Abstract

Anomaly detection (AD) is a fundamental task for time-series analytics with important implications for the downstream performance of many applications. In contrast to other domains where AD mainly focuses on point-based anomalies (i.e., outliers in standalone observations), AD for time series is also concerned with range-based anomalies (i.e., outliers spanning multiple observations). Nevertheless, it is common to use traditional point-based information retrieval measures, such as Precision, Recall, and F-score, to assess the quality of methods by thresholding the anomaly score to mark each point as an anomaly or not. However, mapping discrete labels into continuous data introduces unavoidable shortcomings, complicating the evaluation of range-based anomalies.
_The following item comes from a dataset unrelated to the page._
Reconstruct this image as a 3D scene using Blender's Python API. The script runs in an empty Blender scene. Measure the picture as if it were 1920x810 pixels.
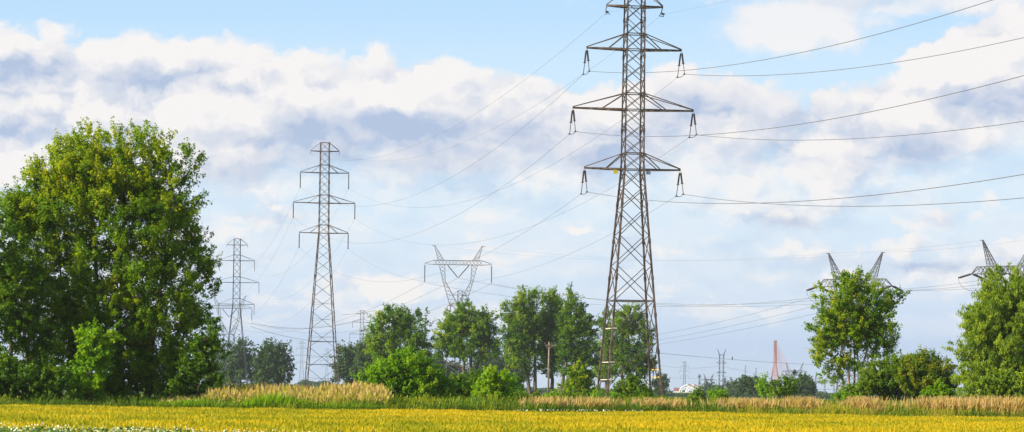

Notably, the choice of evaluation measure may significantly bias the experimental outcome. Despite over six decades of attention, there has never been a large-scale systematic quantitative and qualitative analysis of time-series AD evaluation measures. This paper extensively evaluates quality measures for time-series AD to assess their robustness under noise, misalignments, and different anomaly cardinality ratios. Our results indicate that measures producing quality values independently of a threshold (i.e., AUC-ROC and AUC-PR) are more suitable for time-series AD. Motivated by this observation, we first extend the AUC-based measures to account for range-based anomalies. Then, we introduce a new family of parameter-free and threshold-independent measures, VUS (Volume Under the Surface), to evaluate methods while varying parameters. Our findings demonstrate that our four measures are significantly more robust in assessing the quality of time-series AD methods.